start Listed entries

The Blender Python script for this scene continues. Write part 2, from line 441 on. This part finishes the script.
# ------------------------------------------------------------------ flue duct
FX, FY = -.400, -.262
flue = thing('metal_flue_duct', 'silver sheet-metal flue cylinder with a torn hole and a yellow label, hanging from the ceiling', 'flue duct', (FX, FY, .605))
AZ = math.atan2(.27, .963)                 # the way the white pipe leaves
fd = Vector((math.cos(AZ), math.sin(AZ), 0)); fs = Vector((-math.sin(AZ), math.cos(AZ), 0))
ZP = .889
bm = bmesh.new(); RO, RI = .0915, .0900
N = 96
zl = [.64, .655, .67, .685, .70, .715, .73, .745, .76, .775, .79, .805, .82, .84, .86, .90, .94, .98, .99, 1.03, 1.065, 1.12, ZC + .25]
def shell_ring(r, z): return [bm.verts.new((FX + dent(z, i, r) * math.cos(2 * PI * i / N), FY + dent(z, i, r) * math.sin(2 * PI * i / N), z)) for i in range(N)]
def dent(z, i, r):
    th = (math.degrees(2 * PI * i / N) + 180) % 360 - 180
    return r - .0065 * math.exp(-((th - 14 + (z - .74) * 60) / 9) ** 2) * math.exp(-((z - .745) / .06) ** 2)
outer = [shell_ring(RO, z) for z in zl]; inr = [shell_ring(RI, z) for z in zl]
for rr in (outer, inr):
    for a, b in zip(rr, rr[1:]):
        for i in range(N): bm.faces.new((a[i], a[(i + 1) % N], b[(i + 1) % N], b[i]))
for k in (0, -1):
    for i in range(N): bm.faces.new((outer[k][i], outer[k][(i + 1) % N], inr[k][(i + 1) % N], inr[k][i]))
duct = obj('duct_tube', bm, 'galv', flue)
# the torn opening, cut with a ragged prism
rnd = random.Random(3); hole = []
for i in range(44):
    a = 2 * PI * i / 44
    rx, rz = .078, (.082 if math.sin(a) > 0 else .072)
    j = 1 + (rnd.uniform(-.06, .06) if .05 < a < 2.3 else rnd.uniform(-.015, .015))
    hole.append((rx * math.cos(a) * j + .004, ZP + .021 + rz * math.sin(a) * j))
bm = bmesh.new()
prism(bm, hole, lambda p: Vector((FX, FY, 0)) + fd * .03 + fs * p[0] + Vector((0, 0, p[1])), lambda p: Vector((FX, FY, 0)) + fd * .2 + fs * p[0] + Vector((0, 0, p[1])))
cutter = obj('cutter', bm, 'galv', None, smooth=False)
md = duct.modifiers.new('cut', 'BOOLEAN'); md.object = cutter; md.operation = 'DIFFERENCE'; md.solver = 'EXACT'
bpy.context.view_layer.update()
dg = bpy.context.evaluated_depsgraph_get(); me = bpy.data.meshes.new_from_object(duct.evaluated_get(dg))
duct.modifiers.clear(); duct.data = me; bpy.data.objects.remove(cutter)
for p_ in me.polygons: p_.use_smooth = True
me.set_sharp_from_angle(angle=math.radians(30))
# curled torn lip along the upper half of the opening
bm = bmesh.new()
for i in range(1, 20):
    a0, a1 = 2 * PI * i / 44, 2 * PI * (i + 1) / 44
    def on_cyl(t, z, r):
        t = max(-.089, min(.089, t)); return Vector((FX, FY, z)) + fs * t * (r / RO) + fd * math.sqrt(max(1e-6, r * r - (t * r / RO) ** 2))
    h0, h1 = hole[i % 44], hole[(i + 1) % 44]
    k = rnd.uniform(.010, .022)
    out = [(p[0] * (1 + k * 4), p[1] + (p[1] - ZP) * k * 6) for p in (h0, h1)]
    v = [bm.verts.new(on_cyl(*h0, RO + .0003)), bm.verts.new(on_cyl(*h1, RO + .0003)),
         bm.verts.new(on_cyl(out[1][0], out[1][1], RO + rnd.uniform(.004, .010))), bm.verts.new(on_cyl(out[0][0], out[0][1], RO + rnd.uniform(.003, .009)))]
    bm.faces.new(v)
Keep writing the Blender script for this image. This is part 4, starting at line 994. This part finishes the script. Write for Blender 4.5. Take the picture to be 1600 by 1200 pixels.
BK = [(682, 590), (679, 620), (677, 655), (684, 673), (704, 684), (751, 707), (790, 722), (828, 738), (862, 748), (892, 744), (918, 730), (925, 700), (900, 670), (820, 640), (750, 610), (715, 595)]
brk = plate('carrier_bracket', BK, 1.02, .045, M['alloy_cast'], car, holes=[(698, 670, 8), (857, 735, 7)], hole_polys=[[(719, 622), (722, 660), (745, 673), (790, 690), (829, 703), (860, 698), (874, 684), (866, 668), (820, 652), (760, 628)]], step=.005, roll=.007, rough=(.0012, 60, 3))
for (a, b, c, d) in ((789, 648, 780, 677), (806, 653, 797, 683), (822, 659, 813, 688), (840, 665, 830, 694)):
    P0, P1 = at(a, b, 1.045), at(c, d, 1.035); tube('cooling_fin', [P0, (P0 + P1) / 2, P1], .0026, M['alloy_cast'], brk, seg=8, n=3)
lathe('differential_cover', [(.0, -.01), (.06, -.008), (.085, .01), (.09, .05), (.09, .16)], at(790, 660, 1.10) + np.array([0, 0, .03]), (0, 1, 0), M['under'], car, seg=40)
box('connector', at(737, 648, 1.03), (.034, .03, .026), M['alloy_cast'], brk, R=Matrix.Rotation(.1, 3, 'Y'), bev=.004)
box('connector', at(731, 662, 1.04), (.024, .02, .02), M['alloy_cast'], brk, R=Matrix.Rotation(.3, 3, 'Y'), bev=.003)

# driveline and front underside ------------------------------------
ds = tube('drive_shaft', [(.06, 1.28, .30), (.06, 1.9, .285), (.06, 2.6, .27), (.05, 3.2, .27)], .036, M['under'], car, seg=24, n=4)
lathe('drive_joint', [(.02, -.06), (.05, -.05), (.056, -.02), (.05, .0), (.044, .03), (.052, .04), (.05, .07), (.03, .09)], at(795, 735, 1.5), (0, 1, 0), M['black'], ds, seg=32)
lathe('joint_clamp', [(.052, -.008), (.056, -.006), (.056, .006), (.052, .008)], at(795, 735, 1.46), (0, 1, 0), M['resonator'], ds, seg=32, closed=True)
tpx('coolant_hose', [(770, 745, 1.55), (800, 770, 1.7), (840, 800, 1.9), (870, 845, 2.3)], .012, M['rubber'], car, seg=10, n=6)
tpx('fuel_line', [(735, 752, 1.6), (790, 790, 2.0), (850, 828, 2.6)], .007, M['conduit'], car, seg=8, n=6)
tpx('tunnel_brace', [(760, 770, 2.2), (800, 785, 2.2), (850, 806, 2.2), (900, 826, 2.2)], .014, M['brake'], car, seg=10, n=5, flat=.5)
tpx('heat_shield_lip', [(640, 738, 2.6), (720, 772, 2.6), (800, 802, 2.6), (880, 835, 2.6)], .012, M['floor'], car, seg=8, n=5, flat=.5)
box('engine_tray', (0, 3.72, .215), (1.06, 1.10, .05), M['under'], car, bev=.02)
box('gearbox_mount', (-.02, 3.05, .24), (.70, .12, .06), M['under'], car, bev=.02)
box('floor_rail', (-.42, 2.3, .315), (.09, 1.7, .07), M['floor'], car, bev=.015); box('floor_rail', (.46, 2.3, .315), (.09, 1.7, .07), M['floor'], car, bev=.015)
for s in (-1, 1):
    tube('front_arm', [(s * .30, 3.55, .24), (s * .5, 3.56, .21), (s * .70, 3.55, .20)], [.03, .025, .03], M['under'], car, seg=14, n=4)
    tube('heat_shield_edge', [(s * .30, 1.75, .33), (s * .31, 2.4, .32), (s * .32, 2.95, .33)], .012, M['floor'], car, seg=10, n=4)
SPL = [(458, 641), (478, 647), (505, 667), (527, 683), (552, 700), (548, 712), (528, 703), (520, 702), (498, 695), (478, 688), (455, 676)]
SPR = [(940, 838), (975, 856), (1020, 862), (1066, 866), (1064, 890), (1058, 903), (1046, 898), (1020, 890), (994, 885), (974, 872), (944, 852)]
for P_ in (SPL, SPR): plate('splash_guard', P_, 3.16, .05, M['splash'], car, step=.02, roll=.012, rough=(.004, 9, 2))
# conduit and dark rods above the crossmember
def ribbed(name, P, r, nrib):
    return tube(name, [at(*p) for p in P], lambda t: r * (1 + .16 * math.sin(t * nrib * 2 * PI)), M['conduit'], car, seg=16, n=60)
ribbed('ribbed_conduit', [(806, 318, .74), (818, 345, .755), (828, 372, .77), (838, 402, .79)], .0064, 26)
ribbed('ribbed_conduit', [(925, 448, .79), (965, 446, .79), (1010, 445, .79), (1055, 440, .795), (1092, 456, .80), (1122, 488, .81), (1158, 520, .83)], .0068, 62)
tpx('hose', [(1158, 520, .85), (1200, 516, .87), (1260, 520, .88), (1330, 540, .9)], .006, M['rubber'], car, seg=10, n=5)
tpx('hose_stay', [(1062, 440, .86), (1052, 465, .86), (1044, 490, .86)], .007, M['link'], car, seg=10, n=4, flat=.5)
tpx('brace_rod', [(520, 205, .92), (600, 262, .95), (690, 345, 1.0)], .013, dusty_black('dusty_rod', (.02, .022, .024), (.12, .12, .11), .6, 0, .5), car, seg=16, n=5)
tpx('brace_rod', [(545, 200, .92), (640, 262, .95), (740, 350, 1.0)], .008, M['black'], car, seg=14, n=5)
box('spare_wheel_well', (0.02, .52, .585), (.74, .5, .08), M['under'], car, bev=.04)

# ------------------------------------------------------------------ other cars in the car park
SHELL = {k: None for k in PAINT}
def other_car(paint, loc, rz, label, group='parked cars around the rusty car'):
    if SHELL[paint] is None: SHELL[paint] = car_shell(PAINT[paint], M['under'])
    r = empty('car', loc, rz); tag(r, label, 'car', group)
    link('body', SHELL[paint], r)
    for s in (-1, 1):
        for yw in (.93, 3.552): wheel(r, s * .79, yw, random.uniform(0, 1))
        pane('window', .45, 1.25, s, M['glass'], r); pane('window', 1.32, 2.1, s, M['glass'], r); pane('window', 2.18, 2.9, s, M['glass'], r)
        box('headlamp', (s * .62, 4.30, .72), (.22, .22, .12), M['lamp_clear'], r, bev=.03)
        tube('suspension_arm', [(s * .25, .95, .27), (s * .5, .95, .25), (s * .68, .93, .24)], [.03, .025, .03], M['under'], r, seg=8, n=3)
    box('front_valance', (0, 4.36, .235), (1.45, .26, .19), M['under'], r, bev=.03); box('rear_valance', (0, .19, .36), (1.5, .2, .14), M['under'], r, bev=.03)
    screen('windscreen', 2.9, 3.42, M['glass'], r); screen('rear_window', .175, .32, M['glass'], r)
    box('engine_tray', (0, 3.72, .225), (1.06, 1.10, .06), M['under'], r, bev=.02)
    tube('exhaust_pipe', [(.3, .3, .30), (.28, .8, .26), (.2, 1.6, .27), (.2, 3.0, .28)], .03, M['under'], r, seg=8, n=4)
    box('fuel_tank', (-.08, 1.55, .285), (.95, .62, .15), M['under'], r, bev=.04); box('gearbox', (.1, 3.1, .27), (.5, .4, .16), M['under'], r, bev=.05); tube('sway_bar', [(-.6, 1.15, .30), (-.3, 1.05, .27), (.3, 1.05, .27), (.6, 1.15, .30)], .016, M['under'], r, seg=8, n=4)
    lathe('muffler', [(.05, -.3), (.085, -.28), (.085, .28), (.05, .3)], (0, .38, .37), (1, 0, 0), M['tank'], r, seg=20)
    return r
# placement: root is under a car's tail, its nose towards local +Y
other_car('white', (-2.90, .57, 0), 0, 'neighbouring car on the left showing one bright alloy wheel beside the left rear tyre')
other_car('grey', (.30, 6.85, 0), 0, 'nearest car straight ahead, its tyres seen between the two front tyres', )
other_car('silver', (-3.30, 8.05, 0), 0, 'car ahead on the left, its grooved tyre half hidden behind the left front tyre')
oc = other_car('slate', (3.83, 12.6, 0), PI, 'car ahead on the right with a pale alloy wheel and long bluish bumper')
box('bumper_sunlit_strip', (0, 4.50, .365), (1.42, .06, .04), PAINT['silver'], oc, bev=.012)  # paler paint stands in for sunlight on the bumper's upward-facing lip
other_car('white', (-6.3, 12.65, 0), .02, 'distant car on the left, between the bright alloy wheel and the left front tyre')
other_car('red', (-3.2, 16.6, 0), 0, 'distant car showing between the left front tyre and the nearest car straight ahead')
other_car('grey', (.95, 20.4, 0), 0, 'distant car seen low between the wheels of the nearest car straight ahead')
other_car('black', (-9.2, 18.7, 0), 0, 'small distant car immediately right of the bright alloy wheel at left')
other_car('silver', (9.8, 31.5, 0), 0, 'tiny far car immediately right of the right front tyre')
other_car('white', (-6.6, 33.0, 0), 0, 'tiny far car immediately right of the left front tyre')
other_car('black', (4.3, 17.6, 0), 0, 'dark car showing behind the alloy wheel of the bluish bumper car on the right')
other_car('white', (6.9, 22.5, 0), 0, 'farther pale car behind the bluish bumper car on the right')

end Listed entries

_Exercise goal_
Copy out every line from the material above in which the word "script" appears.

_Solution for this exercise_
The Blender Python script for this scene continues. Write part 2, from line 441 on. This part finishes the script.
Keep writing the Blender script for this image. This is part 4, starting at line 994. This part finishes the script. Write for Blender 4.5. Take the picture to be 1600 by 1200 pixels.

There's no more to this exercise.